At one crucial juncture of the journey, as ambulances prepared to take the bodies from one side of a highway to another, settlers arrived and started throwing rocks.
In the confrontation that ensued, Abdulazim said, settlers shot dead his brother, Ibrahim Ahmed al-Wadi, 68, and nephew, 31-year-old Ahmed Ibrahim al-Wadi.
Qusra is an isolated town that has long been targeted by settlers, but it has also hosted anti-occupation activists from Israel. On Friday, a man near the village’s entrance checked cars and said no Israelis were allowed.
At a large mourning hall, Abdulazim said he has served on local councils and worked to coordinate with the Israeli authorities in charge of the West Bank. He used to call the military when settlers attacked. These days, he said, the younger generation mocks his calls to avoid violence.
“Maybe tomorrow my son will disagree and say, ‘no, no, dad I want to kill them as they killed my cousin,’” he said.
“We suffer from the problems,” he added, “as we did before the [Gaza] war.”
The Palestinian Authority, which is deeply unpopular and widely viewed as a security contractor for Israel, has been largely absent as the war unfolds.
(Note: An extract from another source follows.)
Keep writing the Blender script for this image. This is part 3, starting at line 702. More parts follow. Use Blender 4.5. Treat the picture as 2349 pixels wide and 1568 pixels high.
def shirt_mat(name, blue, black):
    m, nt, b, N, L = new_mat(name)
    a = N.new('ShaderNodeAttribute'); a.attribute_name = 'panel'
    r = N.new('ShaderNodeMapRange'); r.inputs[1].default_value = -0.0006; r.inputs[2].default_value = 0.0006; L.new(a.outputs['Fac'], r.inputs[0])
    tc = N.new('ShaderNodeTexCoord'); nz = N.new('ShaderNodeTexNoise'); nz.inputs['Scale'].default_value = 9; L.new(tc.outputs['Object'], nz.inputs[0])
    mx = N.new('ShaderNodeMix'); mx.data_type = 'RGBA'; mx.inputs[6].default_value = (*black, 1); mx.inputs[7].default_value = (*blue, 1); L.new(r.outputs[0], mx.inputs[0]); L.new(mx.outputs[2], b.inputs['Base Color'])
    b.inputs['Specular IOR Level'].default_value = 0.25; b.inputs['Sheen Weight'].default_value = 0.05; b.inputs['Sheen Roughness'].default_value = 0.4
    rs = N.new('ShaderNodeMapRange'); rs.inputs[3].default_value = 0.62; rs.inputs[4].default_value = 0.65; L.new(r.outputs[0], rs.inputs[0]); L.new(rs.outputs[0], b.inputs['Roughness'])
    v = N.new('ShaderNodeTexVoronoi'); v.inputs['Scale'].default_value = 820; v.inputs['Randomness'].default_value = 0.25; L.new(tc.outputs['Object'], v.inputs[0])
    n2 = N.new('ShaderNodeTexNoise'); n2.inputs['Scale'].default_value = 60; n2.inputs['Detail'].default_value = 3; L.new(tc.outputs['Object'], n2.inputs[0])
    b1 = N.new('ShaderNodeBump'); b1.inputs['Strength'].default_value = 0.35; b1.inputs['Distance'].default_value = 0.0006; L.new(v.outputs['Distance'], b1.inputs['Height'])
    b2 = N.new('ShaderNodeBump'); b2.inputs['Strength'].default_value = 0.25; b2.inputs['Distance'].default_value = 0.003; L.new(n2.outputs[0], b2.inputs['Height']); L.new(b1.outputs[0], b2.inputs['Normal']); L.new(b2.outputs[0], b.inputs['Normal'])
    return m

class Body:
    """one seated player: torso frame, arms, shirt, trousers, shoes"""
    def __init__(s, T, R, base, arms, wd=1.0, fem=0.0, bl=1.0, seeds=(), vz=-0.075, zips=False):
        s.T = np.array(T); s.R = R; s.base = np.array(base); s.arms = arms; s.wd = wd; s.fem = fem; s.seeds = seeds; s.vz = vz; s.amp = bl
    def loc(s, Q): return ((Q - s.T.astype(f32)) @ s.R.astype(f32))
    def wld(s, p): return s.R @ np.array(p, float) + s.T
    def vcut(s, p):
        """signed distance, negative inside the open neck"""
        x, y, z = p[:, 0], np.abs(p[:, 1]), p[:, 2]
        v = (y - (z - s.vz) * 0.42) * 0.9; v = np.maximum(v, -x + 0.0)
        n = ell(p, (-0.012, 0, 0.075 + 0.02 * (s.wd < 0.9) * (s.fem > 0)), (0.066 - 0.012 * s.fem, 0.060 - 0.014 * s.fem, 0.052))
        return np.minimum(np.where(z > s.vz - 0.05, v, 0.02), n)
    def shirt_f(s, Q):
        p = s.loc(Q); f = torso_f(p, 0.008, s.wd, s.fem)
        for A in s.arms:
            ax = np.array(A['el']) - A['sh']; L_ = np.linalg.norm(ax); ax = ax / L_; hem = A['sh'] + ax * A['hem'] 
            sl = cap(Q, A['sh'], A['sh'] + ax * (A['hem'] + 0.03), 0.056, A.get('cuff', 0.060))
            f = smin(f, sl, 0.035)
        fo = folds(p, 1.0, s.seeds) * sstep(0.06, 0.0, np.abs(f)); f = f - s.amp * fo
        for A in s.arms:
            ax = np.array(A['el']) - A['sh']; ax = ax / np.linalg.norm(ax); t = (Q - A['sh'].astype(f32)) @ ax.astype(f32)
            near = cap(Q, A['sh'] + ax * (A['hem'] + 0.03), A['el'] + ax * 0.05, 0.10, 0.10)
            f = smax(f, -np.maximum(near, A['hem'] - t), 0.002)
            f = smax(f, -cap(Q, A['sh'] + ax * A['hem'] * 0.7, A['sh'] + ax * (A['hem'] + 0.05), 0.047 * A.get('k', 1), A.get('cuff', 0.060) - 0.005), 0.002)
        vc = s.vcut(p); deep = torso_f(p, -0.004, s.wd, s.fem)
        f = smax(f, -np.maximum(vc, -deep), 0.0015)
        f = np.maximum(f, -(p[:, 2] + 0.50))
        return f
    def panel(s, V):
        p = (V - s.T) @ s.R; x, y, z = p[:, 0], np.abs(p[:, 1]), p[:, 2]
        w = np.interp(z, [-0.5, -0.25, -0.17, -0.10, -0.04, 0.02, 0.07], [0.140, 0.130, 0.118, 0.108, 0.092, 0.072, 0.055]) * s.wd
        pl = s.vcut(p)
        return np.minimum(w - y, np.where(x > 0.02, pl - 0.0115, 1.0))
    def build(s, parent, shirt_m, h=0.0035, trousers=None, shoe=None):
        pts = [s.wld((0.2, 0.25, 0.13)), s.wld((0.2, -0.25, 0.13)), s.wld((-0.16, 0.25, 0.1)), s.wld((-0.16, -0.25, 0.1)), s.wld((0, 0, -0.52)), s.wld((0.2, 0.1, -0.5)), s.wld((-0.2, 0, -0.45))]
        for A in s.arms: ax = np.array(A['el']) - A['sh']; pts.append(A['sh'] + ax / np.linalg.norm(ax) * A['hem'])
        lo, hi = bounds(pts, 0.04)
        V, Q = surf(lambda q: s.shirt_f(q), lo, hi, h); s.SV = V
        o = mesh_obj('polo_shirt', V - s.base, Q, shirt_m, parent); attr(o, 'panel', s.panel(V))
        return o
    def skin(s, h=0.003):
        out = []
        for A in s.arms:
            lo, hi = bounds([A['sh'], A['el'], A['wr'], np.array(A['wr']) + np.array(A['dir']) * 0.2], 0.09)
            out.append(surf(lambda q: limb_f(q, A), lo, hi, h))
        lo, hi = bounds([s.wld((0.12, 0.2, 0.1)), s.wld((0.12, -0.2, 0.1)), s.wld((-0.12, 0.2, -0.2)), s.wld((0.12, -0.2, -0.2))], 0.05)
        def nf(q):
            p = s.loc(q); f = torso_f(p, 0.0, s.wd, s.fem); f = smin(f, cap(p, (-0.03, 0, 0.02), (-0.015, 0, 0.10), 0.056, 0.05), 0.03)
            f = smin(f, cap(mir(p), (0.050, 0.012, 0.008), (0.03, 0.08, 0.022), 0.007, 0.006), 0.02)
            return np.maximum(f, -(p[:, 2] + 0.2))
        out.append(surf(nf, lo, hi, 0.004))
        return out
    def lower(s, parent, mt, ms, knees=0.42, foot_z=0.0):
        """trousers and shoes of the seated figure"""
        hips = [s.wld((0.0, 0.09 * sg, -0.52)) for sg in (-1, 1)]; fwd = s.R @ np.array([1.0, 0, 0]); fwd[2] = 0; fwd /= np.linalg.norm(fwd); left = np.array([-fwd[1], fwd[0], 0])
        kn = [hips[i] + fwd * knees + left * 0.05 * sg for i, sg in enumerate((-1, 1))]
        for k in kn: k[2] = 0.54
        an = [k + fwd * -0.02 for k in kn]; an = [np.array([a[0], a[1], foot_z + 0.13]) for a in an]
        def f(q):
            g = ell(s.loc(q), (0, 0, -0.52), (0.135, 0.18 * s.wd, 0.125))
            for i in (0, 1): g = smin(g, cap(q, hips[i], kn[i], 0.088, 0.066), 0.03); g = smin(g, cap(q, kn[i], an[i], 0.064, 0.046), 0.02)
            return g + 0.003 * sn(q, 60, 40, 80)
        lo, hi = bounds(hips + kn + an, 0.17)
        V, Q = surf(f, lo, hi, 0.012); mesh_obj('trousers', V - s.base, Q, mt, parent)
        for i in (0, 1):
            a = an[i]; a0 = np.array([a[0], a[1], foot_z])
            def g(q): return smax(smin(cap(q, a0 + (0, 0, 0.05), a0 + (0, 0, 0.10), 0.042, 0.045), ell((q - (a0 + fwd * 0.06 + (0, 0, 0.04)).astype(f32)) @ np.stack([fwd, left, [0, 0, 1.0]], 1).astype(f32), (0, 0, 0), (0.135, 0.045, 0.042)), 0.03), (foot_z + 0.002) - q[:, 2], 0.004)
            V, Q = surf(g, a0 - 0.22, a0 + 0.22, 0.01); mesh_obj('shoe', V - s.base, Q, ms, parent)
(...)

Palestinian Prime Minister Mohammad Shtayyeh Friday accused Israel of putting “our people in Gaza … through a genocide.” Palestinian Authority President Mahmoud Abbas was in Amman for a meeting with U.S. Secretary of State Antony Blinken.
Abbas called for an end to “Israeli aggression” and said the forced evacuation of people from Gaza would constitute a “second catastrophe for our people” — a reference to the displacement of Palestinians in 1948 when the state of Israel was established.
At a roundabout near the entrance to Ramallah, the seat of Abbas’ government, hundreds of young men in black clothes clashed with Israeli security forces.
“We came to make an intifada,” said 26-year-old Anwar Abu Salem, using the Arabic term for an uprising, “for our people in Gaza who are being slaughtered.”
“We want an end to the occupation and the Palestinian Authority and to get our land back.”